When the amount of drug seized by the government does not reflect the scale of the drug trafficking offense, as in this case, “the court shall approximate the quantity of the controlled substance” for sentencing purposes. U.S.S.G. § 2D1.1, comment. (n.12). “The court may make a specific numeric determination of quantity based on imprecise evidence.” United States v. Roach, 164 F.3d 403, 413 (8th Cir.1998). It “may consider relevant information without regard to its admissibility under the rules of evidence applicable at trial, provided that the information has sufficient indicia of reliability to support its accuracy.” U.S.S.G. § 6A1.3(a). Id. at 582.
The district court declared, “This is an unusual case and a difficult one to ascertain drug quantity.” Nevertheless, the drug-quantity calculation was amply supported by the evidence. As the court reasoned, “Mr. Mendoza's lack of legitimate employment, the cash seized from his person and his residences, his history of possessing substantial cash, and sending substantial cash to Mexico” and, most importantly, the cocaine-processing room at the Louis Place residence—which was literally coated in cocaine dust and contained a wide variety of cocaine-processing paraphernalia—provided ample evidence of a cocaine operation involving at least fifteen to fifty kilograms of cocaine, and possibly much more.

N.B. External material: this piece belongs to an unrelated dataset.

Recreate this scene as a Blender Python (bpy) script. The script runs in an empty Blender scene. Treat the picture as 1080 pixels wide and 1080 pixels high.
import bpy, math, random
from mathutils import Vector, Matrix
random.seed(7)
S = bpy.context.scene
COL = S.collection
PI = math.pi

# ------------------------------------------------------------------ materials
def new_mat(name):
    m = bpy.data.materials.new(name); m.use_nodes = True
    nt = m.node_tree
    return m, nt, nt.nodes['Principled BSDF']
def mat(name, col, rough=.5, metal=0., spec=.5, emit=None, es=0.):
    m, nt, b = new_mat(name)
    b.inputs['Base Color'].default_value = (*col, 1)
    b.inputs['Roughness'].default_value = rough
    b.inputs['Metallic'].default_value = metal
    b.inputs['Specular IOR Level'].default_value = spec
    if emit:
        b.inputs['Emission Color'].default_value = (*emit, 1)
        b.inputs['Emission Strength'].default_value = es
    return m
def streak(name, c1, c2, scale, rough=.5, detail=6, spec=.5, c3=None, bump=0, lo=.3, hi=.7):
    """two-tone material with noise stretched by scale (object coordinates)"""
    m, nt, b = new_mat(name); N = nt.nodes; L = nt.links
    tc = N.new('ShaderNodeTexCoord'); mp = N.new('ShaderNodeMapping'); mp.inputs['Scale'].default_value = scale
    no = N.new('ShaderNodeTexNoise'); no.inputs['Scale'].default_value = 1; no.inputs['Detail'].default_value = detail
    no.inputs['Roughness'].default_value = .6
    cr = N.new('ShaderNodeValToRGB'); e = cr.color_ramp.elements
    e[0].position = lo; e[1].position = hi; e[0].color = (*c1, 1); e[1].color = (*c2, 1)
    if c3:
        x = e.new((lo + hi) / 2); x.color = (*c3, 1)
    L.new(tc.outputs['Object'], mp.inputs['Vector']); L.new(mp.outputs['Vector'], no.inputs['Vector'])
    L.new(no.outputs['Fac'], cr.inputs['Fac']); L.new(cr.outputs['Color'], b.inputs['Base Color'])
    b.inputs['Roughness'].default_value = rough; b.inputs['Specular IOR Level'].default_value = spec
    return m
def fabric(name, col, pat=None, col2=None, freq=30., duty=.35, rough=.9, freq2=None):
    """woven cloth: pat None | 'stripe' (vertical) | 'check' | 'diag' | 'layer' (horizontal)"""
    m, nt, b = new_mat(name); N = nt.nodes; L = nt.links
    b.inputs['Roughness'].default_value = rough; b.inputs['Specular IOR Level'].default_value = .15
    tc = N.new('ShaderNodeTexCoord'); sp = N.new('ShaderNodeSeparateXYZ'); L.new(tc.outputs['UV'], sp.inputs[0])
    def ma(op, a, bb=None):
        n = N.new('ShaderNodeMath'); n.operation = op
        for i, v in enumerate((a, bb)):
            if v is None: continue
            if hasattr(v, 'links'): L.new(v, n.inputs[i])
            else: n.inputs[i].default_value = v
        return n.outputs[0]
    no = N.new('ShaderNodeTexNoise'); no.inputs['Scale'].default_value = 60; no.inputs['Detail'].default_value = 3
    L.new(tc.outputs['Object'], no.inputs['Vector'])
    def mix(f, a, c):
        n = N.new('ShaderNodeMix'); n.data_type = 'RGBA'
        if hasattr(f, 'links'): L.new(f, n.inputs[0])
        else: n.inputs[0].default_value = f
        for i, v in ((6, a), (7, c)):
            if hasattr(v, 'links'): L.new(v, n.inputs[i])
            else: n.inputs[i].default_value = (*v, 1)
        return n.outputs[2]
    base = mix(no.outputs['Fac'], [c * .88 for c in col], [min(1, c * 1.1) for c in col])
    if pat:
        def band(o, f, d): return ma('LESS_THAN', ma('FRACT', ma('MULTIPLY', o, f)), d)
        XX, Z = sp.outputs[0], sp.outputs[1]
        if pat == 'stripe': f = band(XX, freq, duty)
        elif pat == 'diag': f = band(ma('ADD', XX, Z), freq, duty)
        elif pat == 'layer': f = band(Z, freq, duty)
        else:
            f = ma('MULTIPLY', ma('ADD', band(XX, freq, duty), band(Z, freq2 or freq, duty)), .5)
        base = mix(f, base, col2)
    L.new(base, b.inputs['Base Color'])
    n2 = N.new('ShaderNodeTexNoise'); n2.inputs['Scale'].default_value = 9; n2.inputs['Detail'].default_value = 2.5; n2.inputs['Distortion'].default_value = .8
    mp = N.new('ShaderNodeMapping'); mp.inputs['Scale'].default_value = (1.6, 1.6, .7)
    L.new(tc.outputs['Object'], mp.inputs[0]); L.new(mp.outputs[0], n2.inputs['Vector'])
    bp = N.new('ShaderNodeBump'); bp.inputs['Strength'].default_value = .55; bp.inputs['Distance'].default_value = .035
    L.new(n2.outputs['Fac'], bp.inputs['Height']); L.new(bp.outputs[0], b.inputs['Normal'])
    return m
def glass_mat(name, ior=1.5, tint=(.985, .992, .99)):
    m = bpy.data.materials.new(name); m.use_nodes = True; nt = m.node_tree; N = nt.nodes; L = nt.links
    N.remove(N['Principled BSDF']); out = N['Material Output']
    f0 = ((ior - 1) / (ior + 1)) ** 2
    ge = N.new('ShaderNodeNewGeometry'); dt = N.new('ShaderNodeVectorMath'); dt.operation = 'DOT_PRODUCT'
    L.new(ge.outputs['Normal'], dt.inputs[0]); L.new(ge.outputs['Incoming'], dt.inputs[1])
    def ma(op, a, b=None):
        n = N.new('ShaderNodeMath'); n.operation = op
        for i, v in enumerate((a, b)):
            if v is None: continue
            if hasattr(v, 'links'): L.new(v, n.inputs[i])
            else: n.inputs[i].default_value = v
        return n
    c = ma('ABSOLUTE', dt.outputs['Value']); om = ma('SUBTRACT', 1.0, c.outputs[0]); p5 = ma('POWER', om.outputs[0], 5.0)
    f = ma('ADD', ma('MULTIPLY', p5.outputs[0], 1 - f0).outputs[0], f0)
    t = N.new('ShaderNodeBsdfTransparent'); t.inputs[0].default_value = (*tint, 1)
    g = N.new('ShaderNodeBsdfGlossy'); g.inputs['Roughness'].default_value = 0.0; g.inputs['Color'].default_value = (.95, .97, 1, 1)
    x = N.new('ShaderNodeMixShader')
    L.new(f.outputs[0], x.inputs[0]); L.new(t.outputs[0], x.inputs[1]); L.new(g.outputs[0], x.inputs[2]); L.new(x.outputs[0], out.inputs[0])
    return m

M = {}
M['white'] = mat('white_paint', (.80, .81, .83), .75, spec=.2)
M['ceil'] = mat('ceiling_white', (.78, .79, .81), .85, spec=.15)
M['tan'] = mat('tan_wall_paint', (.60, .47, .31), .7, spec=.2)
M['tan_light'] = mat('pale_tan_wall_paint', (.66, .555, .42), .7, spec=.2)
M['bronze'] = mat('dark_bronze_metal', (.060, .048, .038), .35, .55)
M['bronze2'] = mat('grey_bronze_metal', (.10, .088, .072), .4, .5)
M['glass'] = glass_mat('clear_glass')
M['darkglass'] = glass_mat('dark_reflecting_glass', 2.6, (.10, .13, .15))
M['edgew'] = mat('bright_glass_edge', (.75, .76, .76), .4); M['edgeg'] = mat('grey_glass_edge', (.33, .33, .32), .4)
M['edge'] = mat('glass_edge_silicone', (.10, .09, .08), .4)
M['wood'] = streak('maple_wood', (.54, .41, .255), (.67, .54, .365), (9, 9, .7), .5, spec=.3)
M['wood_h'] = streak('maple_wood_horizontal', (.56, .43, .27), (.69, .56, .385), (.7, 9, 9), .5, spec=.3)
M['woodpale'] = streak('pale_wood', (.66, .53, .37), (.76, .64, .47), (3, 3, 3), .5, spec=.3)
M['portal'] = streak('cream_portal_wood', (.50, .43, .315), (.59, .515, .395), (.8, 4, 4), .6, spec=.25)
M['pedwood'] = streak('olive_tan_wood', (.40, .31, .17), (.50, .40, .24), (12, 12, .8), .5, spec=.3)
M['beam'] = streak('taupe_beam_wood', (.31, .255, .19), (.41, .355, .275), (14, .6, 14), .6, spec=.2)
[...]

Mendoza also challenges the district court's drug-quantity finding on the ground that the testimony of a jailhouse informant was insufficient to prove Mendoza was a large-scale cocaine trafficker described by the informant as “Elesod” or “Primo.” The flaw in Mendoza's argument is that the district court did not rely on the informant's testimony. While the district court “genuinely entertain[ed] a suspicion that the quantity revealed by the informant may [have been] greater than” the drug-quantity calculation the court ultimately adopted, the district court was “simply not comfortable making that finding by a preponderance of the evidence.” Because the district court's drug quantity determination was not based on the challenged evidence, there could be no error.
III. CONCLUSION
The judgment and sentence are affirmed.